(735a) Evaluating the Mixed Homogeneous/ Heterogeneous Mechanism of Hydroxyapatite in HTL

To make food waste a viable energy source, oil yields need to increase. Hydroxyapatite (HAP) was evaluated for improved oil yield from hydrothermal liquefaction of food waste at 300 °C. HAP is a crystalline mineral found in bone and has shown to form during microalgae HTL, indicating its potential as a hydrothermally stable catalyst.¹

HAP tripled the oil yield from food waste (13.6 wt.% to 40.6 wt.%). The drastic increase in oil yield was seen with a specific HAP, coined HAP-1.86 due to its Ca/P ratio. To ascertain the effects of the hydrothermal conditions, HAP was treated in hot liquid water at 300 °C for over 100 hours and shown to maintain crystallinity within 5%, as verified through X-ray diffraction. Despite maintaining its crystal structure, HAP activity decreased from 40.6 wt.% to 32.4% after one use, leading to the idea of mixed homogeneous and heterogeneous activity.

To understand this phenomenon, we analyzed acid-base properties and pH before and after HTL. The pH of HAP-1.86 in DI water was 12 before use, and 8 after one run in HTL. These tests revealed that fresh hydroxyapatite acts as a homogeneous base to neutralize the acid found in food waste and promote oil formation. Figure 1 shows that HAP contains a heterogeneous mechanism indicated by the effectiveness of the neutralized, washed HAP. The effects on oil yield of the supernatant and washed solid combined produced the same yield, within error, as fresh hydroxyapatite.

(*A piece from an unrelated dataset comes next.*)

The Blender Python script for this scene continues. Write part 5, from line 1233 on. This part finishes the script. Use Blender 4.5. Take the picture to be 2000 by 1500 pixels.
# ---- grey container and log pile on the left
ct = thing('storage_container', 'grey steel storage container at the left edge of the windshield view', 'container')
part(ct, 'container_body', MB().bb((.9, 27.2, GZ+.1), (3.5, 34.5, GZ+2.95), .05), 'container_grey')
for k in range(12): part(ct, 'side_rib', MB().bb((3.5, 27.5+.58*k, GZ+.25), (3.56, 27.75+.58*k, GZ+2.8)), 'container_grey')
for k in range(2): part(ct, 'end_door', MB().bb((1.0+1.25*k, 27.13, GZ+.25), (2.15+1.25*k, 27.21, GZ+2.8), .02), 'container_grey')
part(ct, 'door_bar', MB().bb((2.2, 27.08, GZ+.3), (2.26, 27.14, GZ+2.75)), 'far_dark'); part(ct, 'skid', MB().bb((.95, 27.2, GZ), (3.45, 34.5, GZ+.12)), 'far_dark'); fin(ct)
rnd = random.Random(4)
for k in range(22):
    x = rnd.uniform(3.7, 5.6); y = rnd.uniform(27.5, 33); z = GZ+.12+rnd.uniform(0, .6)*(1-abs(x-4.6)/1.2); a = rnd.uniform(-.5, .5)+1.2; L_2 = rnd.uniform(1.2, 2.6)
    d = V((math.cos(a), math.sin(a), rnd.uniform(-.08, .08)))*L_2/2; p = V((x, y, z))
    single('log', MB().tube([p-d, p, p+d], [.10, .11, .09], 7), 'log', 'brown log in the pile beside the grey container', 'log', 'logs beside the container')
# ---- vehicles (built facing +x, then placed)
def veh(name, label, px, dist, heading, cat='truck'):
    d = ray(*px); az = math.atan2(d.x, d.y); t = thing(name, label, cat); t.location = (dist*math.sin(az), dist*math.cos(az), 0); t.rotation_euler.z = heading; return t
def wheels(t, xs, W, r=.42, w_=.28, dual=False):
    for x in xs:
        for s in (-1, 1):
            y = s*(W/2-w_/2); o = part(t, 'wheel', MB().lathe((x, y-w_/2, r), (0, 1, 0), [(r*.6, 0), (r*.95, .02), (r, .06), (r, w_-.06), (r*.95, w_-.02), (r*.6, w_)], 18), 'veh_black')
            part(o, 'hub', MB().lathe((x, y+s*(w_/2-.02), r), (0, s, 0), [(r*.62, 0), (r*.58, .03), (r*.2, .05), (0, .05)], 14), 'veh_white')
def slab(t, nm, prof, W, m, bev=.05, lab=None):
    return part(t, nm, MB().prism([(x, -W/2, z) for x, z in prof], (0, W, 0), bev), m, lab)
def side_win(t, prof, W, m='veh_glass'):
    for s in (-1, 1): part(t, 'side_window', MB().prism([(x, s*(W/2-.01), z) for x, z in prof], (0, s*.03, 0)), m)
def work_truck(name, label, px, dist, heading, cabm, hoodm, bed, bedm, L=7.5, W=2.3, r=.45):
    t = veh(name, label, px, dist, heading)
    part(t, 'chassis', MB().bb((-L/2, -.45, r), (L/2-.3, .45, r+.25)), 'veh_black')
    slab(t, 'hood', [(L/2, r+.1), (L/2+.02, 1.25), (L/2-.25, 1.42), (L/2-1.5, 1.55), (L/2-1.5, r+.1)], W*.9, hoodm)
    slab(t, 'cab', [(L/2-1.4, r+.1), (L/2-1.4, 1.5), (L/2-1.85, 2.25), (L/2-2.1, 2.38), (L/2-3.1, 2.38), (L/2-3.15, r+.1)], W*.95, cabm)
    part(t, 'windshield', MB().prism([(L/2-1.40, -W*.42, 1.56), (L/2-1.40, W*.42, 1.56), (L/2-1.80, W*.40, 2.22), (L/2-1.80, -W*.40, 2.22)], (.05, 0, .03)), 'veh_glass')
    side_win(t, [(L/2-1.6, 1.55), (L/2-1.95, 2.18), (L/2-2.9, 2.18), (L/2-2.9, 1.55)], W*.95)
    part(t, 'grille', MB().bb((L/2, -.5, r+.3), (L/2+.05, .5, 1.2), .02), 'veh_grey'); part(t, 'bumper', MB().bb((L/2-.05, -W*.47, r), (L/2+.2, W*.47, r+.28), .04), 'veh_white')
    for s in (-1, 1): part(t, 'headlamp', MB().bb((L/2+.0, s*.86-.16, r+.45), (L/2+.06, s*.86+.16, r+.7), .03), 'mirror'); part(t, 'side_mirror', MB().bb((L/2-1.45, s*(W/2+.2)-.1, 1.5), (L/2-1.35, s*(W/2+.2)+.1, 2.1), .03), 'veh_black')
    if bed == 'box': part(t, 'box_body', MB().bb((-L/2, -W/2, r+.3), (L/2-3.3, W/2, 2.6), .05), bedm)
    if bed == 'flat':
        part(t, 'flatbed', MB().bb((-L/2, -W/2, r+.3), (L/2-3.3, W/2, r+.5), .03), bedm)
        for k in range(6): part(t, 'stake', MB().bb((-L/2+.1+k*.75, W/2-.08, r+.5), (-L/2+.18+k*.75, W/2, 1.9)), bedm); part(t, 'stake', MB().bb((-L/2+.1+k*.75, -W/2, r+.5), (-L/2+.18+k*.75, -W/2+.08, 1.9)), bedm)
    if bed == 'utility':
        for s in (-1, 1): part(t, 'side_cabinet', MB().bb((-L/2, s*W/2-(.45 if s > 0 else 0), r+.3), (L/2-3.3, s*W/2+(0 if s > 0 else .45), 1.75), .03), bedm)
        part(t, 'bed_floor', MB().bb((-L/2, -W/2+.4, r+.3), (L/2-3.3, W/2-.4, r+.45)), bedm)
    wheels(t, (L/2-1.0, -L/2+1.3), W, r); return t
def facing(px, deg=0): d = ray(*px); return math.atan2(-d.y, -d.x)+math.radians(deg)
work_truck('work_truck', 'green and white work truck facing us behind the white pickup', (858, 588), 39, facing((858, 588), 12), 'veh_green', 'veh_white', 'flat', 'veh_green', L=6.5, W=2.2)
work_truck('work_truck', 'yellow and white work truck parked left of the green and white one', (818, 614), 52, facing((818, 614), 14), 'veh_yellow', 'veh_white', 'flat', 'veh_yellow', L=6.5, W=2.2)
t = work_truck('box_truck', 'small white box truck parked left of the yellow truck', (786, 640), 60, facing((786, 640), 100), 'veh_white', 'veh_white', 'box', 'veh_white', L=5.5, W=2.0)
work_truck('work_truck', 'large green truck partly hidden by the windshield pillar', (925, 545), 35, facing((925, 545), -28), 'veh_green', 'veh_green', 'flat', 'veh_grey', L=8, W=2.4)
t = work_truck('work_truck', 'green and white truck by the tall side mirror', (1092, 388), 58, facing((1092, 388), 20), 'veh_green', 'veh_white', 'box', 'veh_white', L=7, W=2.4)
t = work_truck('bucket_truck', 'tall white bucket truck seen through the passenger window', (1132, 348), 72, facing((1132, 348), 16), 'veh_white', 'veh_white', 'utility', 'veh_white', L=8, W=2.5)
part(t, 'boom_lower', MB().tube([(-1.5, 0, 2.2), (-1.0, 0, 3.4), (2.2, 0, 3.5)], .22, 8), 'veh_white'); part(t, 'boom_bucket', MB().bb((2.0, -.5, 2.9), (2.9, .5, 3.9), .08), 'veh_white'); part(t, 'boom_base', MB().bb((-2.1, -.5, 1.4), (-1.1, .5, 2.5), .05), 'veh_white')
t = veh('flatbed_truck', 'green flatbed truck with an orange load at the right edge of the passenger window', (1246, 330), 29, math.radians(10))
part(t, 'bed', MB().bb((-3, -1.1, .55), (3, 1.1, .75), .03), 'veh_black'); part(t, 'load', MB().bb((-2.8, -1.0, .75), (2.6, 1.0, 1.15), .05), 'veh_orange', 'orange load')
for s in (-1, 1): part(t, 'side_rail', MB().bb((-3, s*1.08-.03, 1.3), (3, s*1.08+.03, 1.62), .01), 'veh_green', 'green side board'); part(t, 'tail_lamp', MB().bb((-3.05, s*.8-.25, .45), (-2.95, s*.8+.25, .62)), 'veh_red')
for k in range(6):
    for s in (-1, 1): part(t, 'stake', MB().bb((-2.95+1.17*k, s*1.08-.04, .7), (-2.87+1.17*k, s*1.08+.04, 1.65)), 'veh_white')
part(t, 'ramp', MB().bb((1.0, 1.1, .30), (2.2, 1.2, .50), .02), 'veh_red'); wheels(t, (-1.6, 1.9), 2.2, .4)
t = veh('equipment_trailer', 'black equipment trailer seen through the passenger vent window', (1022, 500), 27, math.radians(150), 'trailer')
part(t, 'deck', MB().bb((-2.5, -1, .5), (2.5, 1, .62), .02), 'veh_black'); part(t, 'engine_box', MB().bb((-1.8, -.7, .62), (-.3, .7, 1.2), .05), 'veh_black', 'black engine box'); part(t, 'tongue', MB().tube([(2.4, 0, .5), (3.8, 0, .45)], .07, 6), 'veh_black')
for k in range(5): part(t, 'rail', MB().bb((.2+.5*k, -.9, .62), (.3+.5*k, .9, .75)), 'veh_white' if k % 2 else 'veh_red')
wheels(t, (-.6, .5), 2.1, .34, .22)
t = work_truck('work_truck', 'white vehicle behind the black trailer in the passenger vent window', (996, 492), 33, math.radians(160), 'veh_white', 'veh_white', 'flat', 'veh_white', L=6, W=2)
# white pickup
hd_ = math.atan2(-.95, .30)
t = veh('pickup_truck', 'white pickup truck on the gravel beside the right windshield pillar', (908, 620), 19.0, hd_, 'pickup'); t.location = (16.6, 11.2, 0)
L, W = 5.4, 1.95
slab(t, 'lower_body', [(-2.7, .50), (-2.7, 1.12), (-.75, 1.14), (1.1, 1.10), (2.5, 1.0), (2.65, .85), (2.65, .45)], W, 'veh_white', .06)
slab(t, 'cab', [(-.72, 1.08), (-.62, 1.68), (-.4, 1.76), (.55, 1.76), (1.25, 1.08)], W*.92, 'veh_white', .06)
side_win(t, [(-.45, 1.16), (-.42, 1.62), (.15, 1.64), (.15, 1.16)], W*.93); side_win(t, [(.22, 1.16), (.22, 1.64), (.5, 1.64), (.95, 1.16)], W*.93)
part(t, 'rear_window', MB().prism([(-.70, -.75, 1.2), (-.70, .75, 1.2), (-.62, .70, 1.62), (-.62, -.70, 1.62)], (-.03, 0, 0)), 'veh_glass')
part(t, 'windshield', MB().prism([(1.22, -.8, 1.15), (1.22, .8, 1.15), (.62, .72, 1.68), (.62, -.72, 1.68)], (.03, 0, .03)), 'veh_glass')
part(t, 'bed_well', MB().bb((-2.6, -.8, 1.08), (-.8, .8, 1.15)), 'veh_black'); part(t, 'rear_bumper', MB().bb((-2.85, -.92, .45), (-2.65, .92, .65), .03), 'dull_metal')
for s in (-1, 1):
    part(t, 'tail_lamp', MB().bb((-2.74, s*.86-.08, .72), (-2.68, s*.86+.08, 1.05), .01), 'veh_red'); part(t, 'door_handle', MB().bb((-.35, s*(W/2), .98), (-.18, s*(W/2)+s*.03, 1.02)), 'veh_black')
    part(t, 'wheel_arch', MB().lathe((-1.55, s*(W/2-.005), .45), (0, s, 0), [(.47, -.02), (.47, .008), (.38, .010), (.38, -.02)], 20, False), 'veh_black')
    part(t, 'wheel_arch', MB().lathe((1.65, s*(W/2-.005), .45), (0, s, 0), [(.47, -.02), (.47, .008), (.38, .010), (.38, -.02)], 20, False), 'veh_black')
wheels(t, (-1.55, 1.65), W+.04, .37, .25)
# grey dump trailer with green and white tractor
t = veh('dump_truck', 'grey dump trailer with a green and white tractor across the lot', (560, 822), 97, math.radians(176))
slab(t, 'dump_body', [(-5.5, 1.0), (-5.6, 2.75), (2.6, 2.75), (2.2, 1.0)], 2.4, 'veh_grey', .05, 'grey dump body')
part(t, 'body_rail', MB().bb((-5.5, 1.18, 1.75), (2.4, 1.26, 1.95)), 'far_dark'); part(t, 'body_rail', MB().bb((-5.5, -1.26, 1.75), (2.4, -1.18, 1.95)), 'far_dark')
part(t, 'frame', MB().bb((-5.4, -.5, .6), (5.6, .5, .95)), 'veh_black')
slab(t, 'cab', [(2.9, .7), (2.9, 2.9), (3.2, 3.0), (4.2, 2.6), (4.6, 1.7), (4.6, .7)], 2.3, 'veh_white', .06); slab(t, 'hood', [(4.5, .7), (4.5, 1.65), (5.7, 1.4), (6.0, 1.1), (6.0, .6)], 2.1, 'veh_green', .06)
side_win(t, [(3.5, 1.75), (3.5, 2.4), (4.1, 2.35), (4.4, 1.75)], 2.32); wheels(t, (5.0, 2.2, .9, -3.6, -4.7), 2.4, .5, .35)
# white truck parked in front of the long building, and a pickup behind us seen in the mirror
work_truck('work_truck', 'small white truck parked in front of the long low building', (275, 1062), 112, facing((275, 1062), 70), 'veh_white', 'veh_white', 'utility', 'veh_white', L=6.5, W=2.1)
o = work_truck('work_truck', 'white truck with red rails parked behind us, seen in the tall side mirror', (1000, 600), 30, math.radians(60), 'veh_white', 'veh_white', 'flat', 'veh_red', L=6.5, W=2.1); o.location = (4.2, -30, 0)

Additionally, the findings presented here are a direct result of the Ca/P ratio of the catalyst. Stoichiometric HAP with a Ca/P ratio of 1.67 has a pH in DI water of 8, a stark difference from 12 seen with non-stoichiometric, calcium-rich HAP-1.86 variant presented above. This work reveals the catalytic stability and performance of hydroxyapatite in hydrothermal systems.